Serralves Pavilion
The Pavilion is part of Live Uncertainty: An Exhibition after the 32nd Bienal de São Paulo.
Architecture and art work are reactions to a specific context, both in terms of the problems raised by art and the different stimuli that it requires. This is a deep and contiguous relationship that has always existed, a timeless expression that helps us define and characterize time. In this specific case, the exercise that we were asked to respond to is an example of this link between both disciplines: an architecture that simultaneously responds to two needs ― an objective and functional need associated with the idea of designing a support for an art work, and an avant-garde and experimental need, proposing to exhibit different exercises in the singular context of the presentation of the 32nd Bienal de São Paulo in Serralves, thereby also promoting an architecture exhibition. Focused on this duality, our proposal is, above all, a work that has a paradoxical dimension, in the search to provoke a rupture with the discipline’s precepts and to play with concepts of scale and object. The Serralves Park is a key reference in terms of Portuguese landscape heritage. The Park is cherished by many people because of the diversity of its spaces and the different species that inhabit it. With the intention of respecting the space of the Park and to create a lightweight object, we developed a construction that is affixed to only two points on the ground and stands out as an object, thus creating a different moment. In this architectural exercise we explored a subtle relationship of respect with its surrounding environment, topography, vegetation and paths.
The pavilion reacts to these surrounding elements with a certain simplicity. We wanted to assume the proposal as if it were an object that did not focus on the precepts of a normal pavilion. Taking into account the need to embrace a work in a projection format, we chose a form that follows the principle of the aperture of light used in a projection, or even that of an hourglass, which in a single gesture is able to filter and play with light, and create a balance between two contexts: the Serralves Park and the exhibited work.

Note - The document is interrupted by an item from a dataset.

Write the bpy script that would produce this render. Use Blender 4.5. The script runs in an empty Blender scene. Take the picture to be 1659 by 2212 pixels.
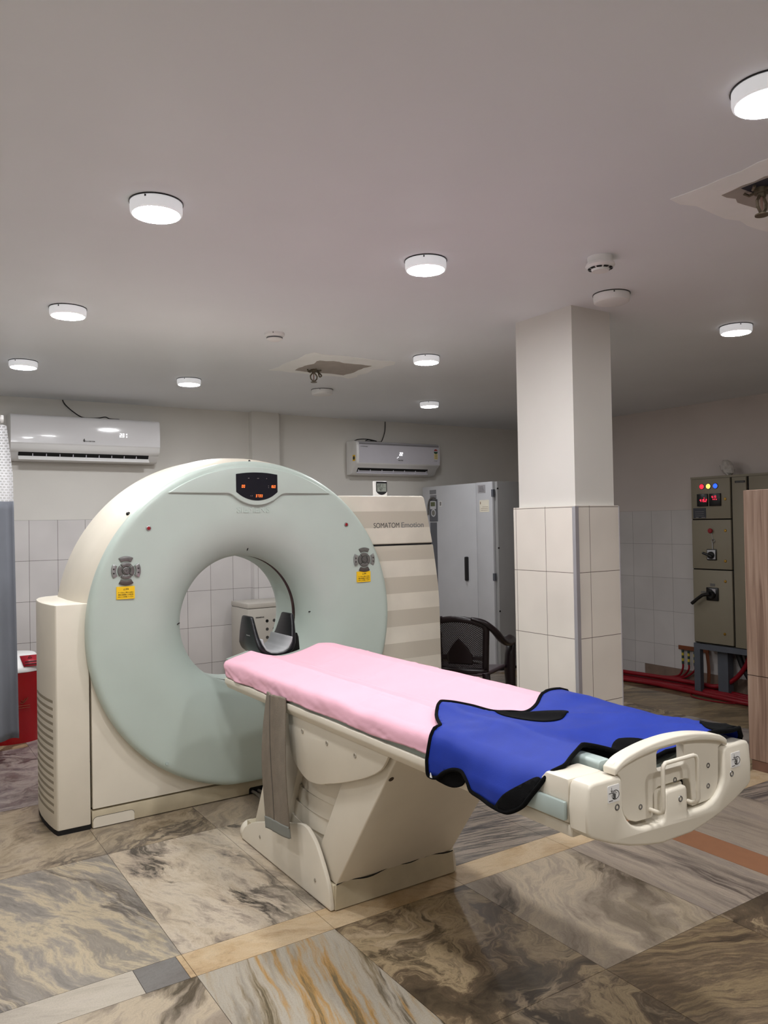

When looking at the main body of the pavilion, there is a tightening of the curve in the central zone, which guarantees control of natural light without physical barriers and, as a result, also a vertical separation from the Park’s ground surface, thereby revealing lightness and inciting an instinct of curiosity about the unknown. The pavilion thereby exists beyond the ‘hole’, creating an almost ‘distressing’ passage through the object until one reaches the other side and finds the space where the art work is projected. Light, the itinerary, the sense of curiosity and discovery are then processed in a single gesture, resulting in a work that is not superimposed over the Serralves Park and over the work of art, but instead exalts them. A connector between two realities, in space and time. It is simultaneously a strange object that escapes the common language of the ‘box’ and which also for this reason awakens the visitor’s curiosity, defying the boundaries between the person and the art work, making them mere nuances.